Stagner/Stogner/Stegner Families in Early America

As I mentioned in the last post my research has led me to the conclusion that there were likely 5 different families with the name of Stagner or Stegner or Stogner living in America before 1800 and in the early 1800s up to about 1850, when other immigrants arrived. In the map below I plot what appears to be the location where they were generally found and the path taken as the country expanded to the south and west.Stagner Locations

  1. John Stoggner (red line in map) was first found in Brunswick County, Virginia in 1736. He appears to be the first. There is nothing that backs this up, but this researcher feels that he may have come with early British colonial expansion to America. There were Stagners and a Stogner in 1700 England, perhaps he came from there and maybe even earlier from Germany. This Stogner clan seems to have kept the name Stogner and appears have generally migrated south to Montgomery, Robeson, Richmond Counties in North Carolina; to Lancaster, Marlboro and York Counties in South Carolina and later to Georgia, Mississippi and points west. This John may have died before 1790. There does not appear to be any connections to the other St*gn*rs in early America, unless there are some far back in Europe.
  2. Johann Bernhardt “Barney” Stagner (purple line in the map), who immigrated in 1738 and ended up in North Carolina  before 1753 and Kentucky in 1775. It appears that his family spread out to Tennessee, Kentucky, Arkansas, Missouri, Illinois and beyond. Barney was born about 1714 in Germany and died in 1777 in Kentucky.
  3. Daniel Stagner (green line in the map), who was found in New York in 1754 as a 24 year old born in Germany. He was apparently fighting for England in the French and Indian War. It looks like this Daniel ended up in South Carolina where he was a Loyalist during the American Revolution. Afterwards he escaped to Nova Scotia, but may have returned later after things settled down. Daniel and his family eventually moved to Orangeburg and/or Lexington Counties in South Carolina. From there it is a little sketchy. It appears that some may have moved to Alabama. Records from the era are hard to come by thanks to General George T. Sherman and his swath of destruction during the Civil War.
  4. Jacob or Nicolas Stagner/Stegner (orange in the map) initially resided in York County, PA. It is thought that he may have landed in America in 1744. He was probably born around 1714 and died in York County in 1764. His family appeared to use the name Stagner and Stegner and was next found in Frederick and Carroll Counties in Maryland. From there some descendants were found in Green County, in Western Pennsylvania and also on into Ohio and Illinois.
  5. In Bucks County, Pennsylvania there was a Lodowick or Lewis Stagner (yellow in the map). He immigrated to America in 1771 and was probably born around 1750 and died in 1815. His family appeared to primarily reside in Bucks and Montgomery Counties of Pennsylvania. There does not appear to be any connections to the other St*gn*rs in early America.

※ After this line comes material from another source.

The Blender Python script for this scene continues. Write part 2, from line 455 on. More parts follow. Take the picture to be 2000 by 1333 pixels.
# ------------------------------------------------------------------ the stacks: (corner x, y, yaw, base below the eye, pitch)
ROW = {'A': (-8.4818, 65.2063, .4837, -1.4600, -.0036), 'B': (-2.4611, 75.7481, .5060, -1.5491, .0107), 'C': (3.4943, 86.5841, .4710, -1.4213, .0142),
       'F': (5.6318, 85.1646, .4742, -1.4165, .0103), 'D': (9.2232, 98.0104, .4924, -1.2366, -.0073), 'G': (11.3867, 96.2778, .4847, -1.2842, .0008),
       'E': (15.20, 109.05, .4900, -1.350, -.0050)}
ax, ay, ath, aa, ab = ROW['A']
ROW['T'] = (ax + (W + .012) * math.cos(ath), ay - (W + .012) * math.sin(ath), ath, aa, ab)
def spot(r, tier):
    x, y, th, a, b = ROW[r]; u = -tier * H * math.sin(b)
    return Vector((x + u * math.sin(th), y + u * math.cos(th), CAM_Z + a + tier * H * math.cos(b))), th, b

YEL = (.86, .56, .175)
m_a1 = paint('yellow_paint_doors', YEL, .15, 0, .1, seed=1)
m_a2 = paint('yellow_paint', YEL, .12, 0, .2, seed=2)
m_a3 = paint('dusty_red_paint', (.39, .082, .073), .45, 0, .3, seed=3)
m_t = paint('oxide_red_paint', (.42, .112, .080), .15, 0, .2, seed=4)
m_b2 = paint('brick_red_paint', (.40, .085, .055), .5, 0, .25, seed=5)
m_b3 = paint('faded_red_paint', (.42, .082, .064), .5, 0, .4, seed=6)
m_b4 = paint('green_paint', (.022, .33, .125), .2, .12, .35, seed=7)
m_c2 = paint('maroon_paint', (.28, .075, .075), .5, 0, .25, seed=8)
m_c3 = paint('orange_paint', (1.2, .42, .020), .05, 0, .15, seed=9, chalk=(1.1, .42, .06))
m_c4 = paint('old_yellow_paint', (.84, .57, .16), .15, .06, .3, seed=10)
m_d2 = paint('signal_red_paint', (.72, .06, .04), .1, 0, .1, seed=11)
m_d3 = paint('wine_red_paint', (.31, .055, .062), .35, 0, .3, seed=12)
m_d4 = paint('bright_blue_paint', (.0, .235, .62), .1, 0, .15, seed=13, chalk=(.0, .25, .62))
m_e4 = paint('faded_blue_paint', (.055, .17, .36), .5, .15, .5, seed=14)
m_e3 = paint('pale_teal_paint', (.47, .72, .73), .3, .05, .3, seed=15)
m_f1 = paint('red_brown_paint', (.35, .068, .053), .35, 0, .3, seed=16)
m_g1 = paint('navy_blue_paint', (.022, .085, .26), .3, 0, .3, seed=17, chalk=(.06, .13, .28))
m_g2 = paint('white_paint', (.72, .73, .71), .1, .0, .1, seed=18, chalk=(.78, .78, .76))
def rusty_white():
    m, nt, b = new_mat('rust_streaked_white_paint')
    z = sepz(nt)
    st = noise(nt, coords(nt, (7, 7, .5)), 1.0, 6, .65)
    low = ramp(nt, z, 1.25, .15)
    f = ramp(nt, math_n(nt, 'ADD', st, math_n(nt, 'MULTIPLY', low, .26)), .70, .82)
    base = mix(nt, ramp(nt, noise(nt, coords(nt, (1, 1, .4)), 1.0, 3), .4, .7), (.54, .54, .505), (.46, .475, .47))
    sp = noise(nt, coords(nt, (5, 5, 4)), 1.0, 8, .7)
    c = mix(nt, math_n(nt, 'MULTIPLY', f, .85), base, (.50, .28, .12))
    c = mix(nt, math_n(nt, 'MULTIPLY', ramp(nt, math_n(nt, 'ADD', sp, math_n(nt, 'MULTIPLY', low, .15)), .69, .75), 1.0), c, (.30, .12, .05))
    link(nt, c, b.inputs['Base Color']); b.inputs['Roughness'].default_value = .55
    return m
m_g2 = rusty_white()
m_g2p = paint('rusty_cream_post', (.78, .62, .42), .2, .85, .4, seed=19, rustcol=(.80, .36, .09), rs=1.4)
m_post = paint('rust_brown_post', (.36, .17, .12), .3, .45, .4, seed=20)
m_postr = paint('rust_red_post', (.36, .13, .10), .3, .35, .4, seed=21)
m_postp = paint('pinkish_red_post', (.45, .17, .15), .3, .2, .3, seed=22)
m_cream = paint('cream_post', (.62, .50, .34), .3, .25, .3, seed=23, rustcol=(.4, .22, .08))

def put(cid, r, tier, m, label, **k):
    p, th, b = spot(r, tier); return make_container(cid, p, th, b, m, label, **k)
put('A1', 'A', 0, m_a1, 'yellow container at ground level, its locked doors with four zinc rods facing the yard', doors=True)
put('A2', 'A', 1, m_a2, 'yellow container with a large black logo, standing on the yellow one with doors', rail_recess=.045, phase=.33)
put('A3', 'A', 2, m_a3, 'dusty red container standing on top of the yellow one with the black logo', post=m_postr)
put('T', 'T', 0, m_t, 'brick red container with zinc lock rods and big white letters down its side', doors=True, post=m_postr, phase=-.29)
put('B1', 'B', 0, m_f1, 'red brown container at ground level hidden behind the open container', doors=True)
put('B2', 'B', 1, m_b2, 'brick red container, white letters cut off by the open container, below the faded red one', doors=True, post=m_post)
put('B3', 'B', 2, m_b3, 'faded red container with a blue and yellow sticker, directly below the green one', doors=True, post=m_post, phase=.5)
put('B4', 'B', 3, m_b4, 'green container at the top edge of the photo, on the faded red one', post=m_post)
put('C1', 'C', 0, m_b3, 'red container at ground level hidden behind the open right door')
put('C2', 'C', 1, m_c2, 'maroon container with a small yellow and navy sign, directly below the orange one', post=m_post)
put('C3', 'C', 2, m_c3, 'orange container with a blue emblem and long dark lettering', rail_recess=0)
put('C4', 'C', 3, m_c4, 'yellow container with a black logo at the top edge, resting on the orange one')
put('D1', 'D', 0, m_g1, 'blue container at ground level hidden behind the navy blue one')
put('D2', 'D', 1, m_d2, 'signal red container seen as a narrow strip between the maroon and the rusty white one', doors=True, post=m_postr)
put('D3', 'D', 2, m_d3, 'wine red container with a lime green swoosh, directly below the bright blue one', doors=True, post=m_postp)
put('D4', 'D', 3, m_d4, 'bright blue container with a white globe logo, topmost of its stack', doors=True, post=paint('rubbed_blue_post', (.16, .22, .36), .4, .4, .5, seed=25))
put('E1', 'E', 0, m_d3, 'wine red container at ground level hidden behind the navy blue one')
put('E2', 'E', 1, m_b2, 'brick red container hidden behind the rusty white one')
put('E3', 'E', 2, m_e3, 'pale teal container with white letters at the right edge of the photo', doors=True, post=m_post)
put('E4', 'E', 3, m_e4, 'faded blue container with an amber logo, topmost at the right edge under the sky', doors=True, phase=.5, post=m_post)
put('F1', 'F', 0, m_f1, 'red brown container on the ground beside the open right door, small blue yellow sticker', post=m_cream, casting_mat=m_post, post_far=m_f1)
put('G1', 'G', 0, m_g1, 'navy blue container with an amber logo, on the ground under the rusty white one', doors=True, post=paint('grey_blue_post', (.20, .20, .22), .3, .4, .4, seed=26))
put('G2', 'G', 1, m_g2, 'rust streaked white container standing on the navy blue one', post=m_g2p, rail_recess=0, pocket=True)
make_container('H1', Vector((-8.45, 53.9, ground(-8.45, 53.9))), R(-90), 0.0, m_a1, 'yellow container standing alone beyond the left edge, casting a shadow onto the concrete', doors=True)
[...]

It is important to note the areas of possible intersection of the various families, particularly in North and South Carolina where Barney Stagner’s family, John Stoggner’s family, and Daniel Stagner’s family may have become a source of confusion for those trying to understand their family tree and their origins. This was why I decided to study all these families. 

As data was skimpy for all these early families, I will admit that not all my conclusions are genealogically sound, but this is what makes sense to me. I have tried to obtain feedback from others, but there is not enough interest apparently to dig into this deeply. That is why as a STAGNER, the last of my line, I decided to go into this in as much detail as possible. So for anyone who sees this, any and all feedback, positive or negative is appreciated.